### [PROBLEM TO SOLVE]
Examine the material below. Gather every line in which the string "were" appears.

──────────────────────────────

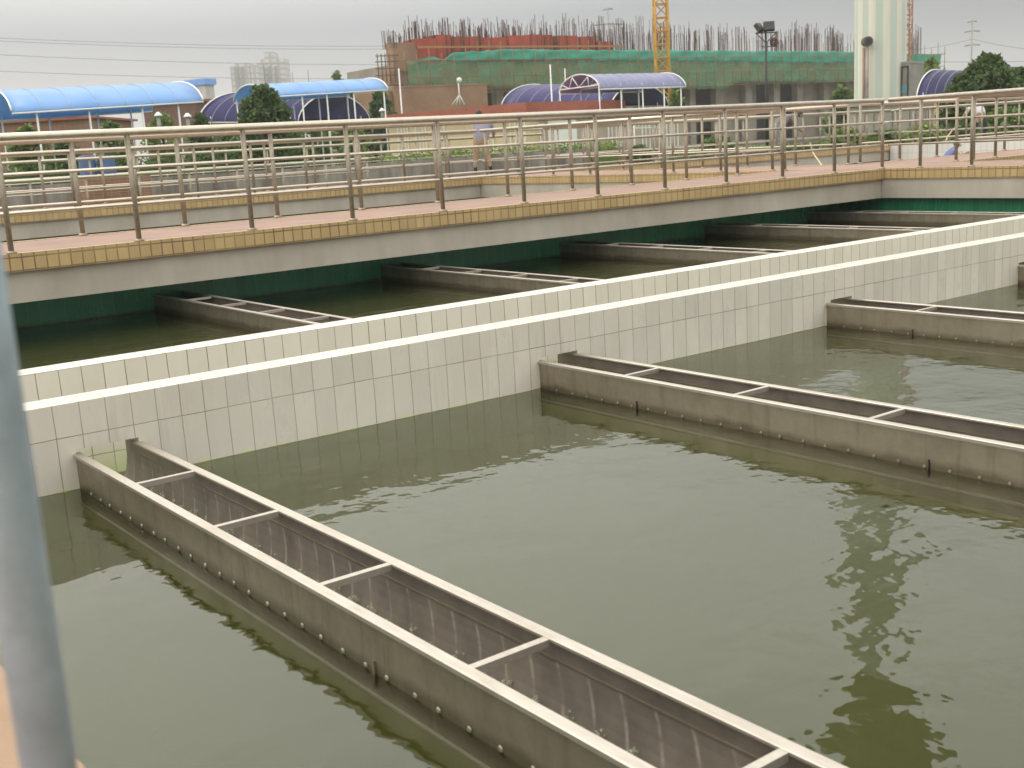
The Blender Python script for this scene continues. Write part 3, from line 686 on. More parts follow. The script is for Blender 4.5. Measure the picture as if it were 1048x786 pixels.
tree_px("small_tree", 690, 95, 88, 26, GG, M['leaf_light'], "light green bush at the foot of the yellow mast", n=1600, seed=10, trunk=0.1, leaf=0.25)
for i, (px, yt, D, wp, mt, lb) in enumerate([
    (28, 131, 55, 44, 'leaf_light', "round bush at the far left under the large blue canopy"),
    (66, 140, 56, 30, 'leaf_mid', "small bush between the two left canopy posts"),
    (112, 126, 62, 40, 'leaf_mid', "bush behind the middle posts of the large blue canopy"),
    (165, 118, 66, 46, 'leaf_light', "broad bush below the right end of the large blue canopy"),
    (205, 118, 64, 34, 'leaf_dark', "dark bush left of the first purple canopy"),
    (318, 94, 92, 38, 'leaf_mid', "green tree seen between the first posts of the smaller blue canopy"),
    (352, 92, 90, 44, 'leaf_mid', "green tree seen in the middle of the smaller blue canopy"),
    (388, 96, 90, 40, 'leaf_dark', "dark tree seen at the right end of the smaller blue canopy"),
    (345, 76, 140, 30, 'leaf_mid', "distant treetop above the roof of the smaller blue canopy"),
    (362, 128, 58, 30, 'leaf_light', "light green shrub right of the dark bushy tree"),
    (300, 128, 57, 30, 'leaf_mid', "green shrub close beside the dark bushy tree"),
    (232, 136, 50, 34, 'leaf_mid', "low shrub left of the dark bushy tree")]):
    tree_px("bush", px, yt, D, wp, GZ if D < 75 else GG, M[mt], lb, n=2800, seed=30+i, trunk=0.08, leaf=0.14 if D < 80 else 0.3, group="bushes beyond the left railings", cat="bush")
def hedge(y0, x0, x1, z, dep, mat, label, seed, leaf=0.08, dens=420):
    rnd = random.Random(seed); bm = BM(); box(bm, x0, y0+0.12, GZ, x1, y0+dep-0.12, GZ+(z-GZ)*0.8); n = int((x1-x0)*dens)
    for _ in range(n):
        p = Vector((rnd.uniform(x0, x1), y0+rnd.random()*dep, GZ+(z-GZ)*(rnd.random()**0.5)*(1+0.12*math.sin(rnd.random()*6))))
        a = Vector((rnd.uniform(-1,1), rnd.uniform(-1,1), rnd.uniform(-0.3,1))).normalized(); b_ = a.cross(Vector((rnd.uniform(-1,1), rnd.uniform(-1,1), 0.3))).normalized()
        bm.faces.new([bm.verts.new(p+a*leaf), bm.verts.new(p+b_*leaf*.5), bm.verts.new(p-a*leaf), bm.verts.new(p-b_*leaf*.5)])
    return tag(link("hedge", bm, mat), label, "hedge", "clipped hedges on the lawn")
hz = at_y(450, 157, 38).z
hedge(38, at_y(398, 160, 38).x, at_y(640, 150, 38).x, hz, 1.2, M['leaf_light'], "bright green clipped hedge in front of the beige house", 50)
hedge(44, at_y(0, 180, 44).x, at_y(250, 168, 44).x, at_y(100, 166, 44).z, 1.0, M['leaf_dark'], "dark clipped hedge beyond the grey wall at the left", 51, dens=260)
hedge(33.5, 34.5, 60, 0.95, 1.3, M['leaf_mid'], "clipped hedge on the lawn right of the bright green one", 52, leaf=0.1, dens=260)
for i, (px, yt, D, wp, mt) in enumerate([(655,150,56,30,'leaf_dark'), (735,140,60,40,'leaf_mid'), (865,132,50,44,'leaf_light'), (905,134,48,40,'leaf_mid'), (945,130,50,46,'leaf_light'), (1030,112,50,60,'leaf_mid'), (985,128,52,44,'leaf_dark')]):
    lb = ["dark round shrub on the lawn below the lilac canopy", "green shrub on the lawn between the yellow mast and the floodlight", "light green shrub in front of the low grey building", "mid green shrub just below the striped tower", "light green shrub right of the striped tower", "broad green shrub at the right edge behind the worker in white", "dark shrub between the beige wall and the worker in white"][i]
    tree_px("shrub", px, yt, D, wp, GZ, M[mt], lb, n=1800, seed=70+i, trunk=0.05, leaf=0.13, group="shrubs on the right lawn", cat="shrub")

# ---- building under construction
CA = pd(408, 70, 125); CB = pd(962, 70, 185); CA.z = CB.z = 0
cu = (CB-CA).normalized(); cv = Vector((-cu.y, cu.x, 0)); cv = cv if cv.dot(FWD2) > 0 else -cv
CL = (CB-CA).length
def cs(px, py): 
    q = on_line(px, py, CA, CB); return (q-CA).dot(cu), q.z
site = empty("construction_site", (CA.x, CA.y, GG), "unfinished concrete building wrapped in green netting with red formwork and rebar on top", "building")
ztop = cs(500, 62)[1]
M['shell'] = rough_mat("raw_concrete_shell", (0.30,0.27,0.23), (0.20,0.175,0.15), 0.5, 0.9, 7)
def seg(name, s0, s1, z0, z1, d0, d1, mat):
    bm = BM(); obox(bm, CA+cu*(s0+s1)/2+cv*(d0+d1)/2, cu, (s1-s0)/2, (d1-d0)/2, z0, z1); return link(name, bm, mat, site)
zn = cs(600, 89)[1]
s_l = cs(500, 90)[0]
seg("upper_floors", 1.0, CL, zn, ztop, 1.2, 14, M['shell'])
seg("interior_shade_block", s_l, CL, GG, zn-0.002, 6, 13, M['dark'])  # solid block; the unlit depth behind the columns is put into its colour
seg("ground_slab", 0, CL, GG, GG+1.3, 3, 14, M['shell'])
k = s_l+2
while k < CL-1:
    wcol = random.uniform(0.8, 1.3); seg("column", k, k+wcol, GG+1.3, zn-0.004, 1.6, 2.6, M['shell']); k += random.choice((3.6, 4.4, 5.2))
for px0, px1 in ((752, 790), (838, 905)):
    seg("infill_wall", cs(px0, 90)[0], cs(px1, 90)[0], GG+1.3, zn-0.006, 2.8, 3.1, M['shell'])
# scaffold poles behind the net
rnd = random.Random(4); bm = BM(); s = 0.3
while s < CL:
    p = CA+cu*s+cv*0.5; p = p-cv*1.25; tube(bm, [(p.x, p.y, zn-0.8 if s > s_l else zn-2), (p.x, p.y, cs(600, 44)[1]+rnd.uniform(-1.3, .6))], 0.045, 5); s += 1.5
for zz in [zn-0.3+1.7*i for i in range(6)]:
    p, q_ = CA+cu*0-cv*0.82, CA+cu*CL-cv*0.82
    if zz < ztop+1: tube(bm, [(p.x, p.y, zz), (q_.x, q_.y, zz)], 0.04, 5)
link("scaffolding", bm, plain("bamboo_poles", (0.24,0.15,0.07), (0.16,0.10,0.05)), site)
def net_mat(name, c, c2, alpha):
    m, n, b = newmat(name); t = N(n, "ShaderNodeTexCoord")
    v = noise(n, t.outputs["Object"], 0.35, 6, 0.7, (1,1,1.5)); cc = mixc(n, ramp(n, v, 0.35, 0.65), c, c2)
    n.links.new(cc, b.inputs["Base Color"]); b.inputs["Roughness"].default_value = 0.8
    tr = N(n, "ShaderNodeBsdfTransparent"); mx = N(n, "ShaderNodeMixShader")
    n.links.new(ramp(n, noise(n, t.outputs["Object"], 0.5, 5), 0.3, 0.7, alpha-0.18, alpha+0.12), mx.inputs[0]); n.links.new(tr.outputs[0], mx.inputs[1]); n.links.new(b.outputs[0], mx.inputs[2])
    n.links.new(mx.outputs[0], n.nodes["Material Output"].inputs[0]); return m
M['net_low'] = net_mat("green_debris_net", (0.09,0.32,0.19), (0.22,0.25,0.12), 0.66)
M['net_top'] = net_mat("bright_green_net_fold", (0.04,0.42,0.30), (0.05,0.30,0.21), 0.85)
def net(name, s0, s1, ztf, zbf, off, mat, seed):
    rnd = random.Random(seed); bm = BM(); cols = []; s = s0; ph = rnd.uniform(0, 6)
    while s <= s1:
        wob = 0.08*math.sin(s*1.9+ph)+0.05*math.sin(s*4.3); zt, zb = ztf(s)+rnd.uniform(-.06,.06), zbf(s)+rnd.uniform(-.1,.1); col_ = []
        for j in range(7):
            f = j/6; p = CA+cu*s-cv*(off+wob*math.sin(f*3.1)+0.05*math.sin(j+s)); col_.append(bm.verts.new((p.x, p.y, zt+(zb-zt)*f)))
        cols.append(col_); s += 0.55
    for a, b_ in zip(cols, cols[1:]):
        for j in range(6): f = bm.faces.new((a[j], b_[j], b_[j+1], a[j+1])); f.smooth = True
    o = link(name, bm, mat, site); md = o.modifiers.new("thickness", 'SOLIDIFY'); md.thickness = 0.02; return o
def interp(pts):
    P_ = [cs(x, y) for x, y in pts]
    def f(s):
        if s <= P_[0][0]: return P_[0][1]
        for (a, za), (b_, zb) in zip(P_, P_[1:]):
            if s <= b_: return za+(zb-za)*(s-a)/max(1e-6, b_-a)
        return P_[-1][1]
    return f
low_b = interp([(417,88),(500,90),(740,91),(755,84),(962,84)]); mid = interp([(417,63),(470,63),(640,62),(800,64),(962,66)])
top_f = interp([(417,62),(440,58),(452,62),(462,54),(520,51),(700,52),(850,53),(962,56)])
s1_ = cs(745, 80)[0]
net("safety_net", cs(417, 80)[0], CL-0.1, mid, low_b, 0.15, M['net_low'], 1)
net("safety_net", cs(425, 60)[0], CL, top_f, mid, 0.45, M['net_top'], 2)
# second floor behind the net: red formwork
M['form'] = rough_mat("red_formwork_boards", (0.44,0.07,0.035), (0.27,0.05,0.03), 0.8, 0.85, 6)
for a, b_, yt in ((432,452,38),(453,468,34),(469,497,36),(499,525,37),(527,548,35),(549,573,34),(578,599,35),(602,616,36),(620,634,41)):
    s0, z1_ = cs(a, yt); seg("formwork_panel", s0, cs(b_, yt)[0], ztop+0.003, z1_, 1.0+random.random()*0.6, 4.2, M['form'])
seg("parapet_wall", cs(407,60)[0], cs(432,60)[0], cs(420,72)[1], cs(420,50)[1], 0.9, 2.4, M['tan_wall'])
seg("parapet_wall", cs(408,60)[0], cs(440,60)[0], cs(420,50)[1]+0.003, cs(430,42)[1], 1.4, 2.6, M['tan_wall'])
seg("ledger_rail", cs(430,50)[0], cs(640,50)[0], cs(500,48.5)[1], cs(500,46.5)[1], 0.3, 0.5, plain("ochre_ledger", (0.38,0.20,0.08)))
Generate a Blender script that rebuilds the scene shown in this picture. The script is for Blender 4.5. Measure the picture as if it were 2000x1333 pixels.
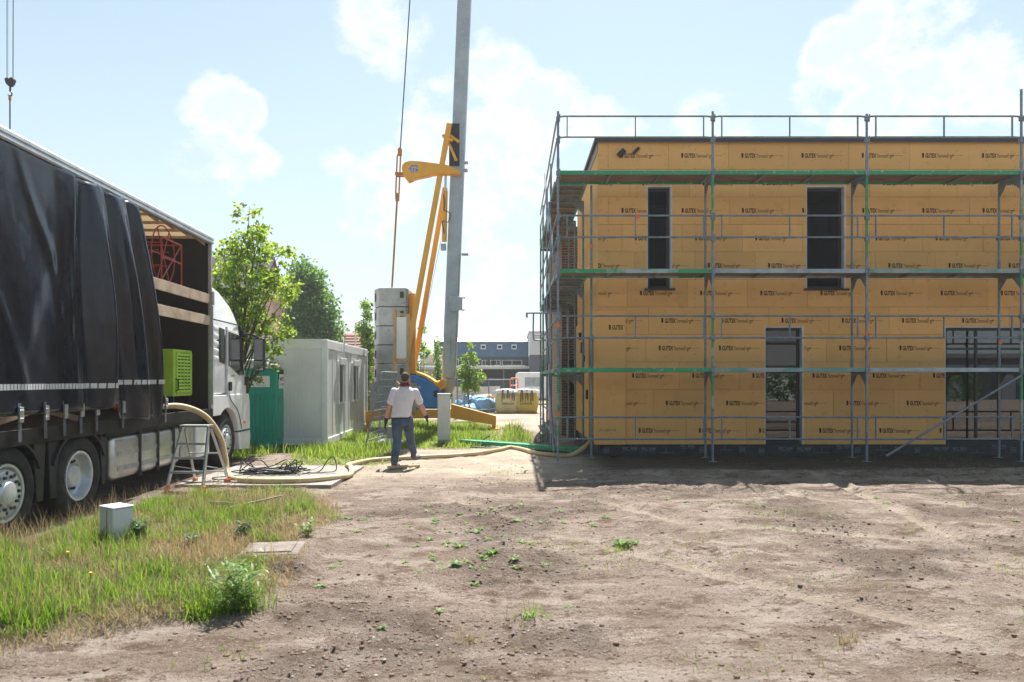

──────────────────────────────

### [FINAL RESULT]
The Blender Python script for this scene continues. Write part 3, from line 686 on. More parts follow. The script is for Blender 4.5. Measure the picture as if it were 1048x786 pixels.
Generate a Blender script that rebuilds the scene shown in this picture. The script is for Blender 4.5. Measure the picture as if it were 2000x1333 pixels.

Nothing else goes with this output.